L’histoire de Sam Amrani, un entrepreneur technologique londonien, est révélatrice. Après le vol de son iPhone 15 Pro par deux hommes à vélos électriques dans les rues de Londres, il a suivi sa trace grâce à l’application Localiser d’Apple. Le téléphone a d’abord transité par un atelier de réparation à Londres, puis par Hong Kong, avant d’atterrir à Huaqiangbei. « C’était très rapide, très organisé et presque ciblé », a confié Sam Amrani.

Ce parcours, qui s’étend sur des milliers de kilomètres, met en lumière une logistique sophistiquée. Selon les autorités londoniennes, le vol de téléphones représente une industrie criminelle pesant 50 millions de livres (59,2 millions d’euros) par an, une tendance en hausse également observée à Paris et New York.

Un passage par Hong Kong

Le quatrième étage du Feiyang Times est particulièrement connu pour la vente d’iPhone d’occasion en provenance des pays occidentaux. Si certains appareils proviennent de reprises légitimes, des vendeurs reconnaissent que même les téléphones verrouillés à distance trouvent preneurs, à un prix de marché spécifique.

Hong Kong joue un rôle clé dans cette chaîne. À Kwun Tong, un bâtiment industriel situé au 1 Hung To Road abrite des centaines de grossistes qui proposent ouvertement des iPhone étiquetés « verrouillés par iCloud » via des plateformes de messagerie. Un vendeur basé à Shenzhen, en visite à Hong Kong, a expliqué : « Les [téléphones verrouillés par mot de passe] ont probablement été volés aux États-Unis. Ils sont vendus à Hong Kong, puis acheminés vers d’autres pays, y compris au Moyen-Orient ».

Un marché lucratif pour les pièces détachées

Ce qui rend Huaqiangbei si attractif pour les voleurs, c’est son marché spécialisé capable de valoriser chaque composant d’un iPhone, des écrans aux circuits imprimés en passant par les puces. Même un appareil verrouillé, inutilisable en l’état, reste rentable une fois démonté. Les victimes de vols reçoivent souvent des messages de personnes basées à Shenzhen, qui les incitent, parfois avec des menaces, à désactiver la fonction Localiser. Une telle désactivation augmenterait considérablement la valeur de revente de l’appareil.

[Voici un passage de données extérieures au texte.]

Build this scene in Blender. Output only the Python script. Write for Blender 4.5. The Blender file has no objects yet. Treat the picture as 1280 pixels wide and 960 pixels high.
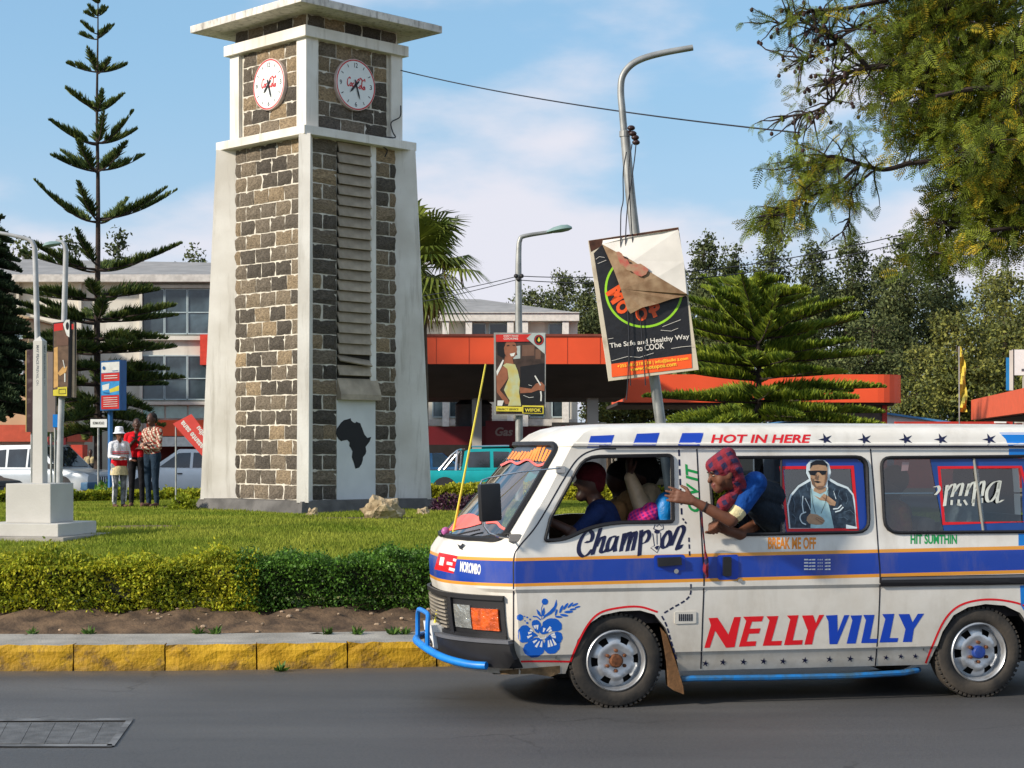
import bpy, bmesh, math, random
import numpy as np
from mathutils import Vector, Matrix, Quaternion
from mathutils.bvhtree import BVHTree
from mathutils.geometry import tessellate_polygon

scene = bpy.context.scene
COL = scene.collection
R = math.radians
rng = np.random.default_rng(7)
random.seed(7)

# ------------------------------------------------------------------ camera
F = 2200.0                      # focal length in pixels of the 1280 wide picture
EYE = 1.75
HOR = 560.0
cam_d = bpy.data.cameras.new("camera")
cam_d.sensor_width = 36.0
cam_d.lens = F / 1280 * 36.0
cam_d.shift_y = (HOR - 480) / 1280
cam_d.clip_start = 0.1
cam_d.clip_end = 6000
cam = bpy.data.objects.new("camera", cam_d)
COL.objects.link(cam)
cam.location = (0, 0, EYE)
cam.rotation_euler = (R(90), 0, 0)
scene.camera = cam

# ------------------------------------------------------------------ sun, sky, exposure
SUN_EL, SUN_H = R(27), Vector((-0.88, -0.50, 0)).normalized()
sun_dir = Vector((SUN_H.x * math.cos(SUN_EL), SUN_H.y * math.cos(SUN_EL), math.sin(SUN_EL)))
sun_d = bpy.data.lights.new("sun", 'SUN')
sun_d.energy = 2.8
sun_d.angle = R(4.0)
sun_d.color = (1.0, 0.89, 0.75)
sun = bpy.data.objects.new("sun", sun_d)
COL.objects.link(sun)
sun.rotation_euler = sun_dir.to_track_quat('Z', 'Y').to_euler()
sun.location = (-30, -30, 40)

CLOUD_A, CLOUD_B = (3.33, 1.99, 1.01), (2.1, 0.4, 0.2)
world = bpy.data.worlds.new("World")
scene.world = world
world.use_nodes = True
wn, wl = world.node_tree.nodes, world.node_tree.links
wn.clear()
w_out = wn.new('ShaderNodeOutputWorld')
w_bg = wn.new('ShaderNodeBackground')
w_bg.inputs[1].default_value = 0.096
sky = wn.new('ShaderNodeTexSky')
sky.sky_type = 'NISHITA'
sky.sun_disc = False
sky.sun_elevation = SUN_EL
sky.sun_rotation = math.atan2(SUN_H.x, SUN_H.y)
sky.altitude = 1400
sky.air_density = 1.0
sky.dust_density = 0.4
sky.ozone_density = 1.5
w_tc = wn.new('ShaderNodeTexCoord')
def w_noise(scale, loc, detail, stretch):
    mp = wn.new('ShaderNodeMapping'); mp.inputs['Scale'].default_value = (1.0, 1.0, stretch); mp.inputs['Location'].default_value = loc
    no = wn.new('ShaderNodeTexNoise'); no.inputs['Scale'].default_value = scale; no.inputs['Detail'].default_value = detail; no.inputs['Roughness'].default_value = 0.5
    wl.new(w_tc.outputs['Generated'], mp.inputs['Vector']); wl.new(mp.outputs['Vector'], no.inputs['Vector'])
    return no.outputs['Fac']
def w_ramp(f, p0, v0, p1, v1):
    rp = wn.new('ShaderNodeMapRange'); rp.interpolation_type = 'SMOOTHSTEP'
    for k, v in (('From Min', p0), ('From Max', p1), ('To Min', v0), ('To Max', v1)): rp.inputs[k].default_value = v
    wl.new(f, rp.inputs['Value']); return rp.outputs[0]
def w_mix(f, a, c):
    mx = wn.new('ShaderNodeMixRGB'); wl.new(f, mx.inputs[0])
    wl.new(a, mx.inputs[1])
    mx.inputs[2].default_value = (*c, 1); return mx.outputs[0]
w_sep = wn.new('ShaderNodeSeparateXYZ'); wl.new(w_tc.outputs['Generated'], w_sep.inputs[0])
sky_c = sky.outputs['Color']
sky_c = w_mix(w_ramp(w_noise(1.6, CLOUD_B, 4, 3.5), 0.35, 0.55, 0.70, 0.80), sky_c, (1.6, 3.0, 4.25))     # thin bright veil over the whole sky
sky_c = w_mix(w_ramp(w_sep.outputs[2], 0.0, 0.92, 0.24, 0.0), sky_c, (2.75, 3.45, 4.25))         # far haze all round the horizon
sky_c = w_mix(w_ramp(w_noise(3.4, CLOUD_A, 9, 2.6), 0.435, 0.0, 0.58, 0.88), sky_c, (4.6, 4.5, 4.9))    # soft heaped cloud
wl.new(sky_c, w_bg.inputs[0])
wl.new(w_bg.outputs[0], w_out.inputs[0])

scene.view_settings.view_transform = 'Standard'
scene.view_settings.look = 'None'
scene.view_settings.gamma = 1.0
scene.view_settings.use_curve_mapping = False
scene.view_settings.exposure = 0.95
scene.render.engine = 'CYCLES'
scene.cycles.use_denoising = True
scene.cycles.max_bounces = 8
scene.cycles.transparent_max_bounces = 12
scene.cycles.caustics_reflective = False
scene.cycles.caustics_refractive = False

# ------------------------------------------------------------------ helpers
def P(px, py, Y):
    """world point seen at pixel (px, py) that stands Y metres away"""
    return Vector(((px - 640) / F * Y, Y, EYE - (py - HOR) / F * Y))

def ray(px, py):
    return Vector(((px - 640) / F, 1.0, -(py - HOR) / F)).normalized()

def lin(r, g, b):
    f = lambda c: (c / 255 / 12.92) if c / 255 <= 0.04045 else ((c / 255 + 0.055) / 1.055) ** 2.4
    return (f(r), f(g), f(b))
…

Hong Kong, grâce à son statut de port franc exempt de taxes à l’importation, facilite ce commerce illégal. Les téléphones volés transitent par la ville avant d’entrer en Chine continentale, évitant ainsi les lourdes taxes sur les produits électroniques. Pour leur part, les autorités hongkongaises ont indiqué qu’elles « prendront les mesures appropriées si nécessaire, en fonction des circonstances et conformément à la loi ».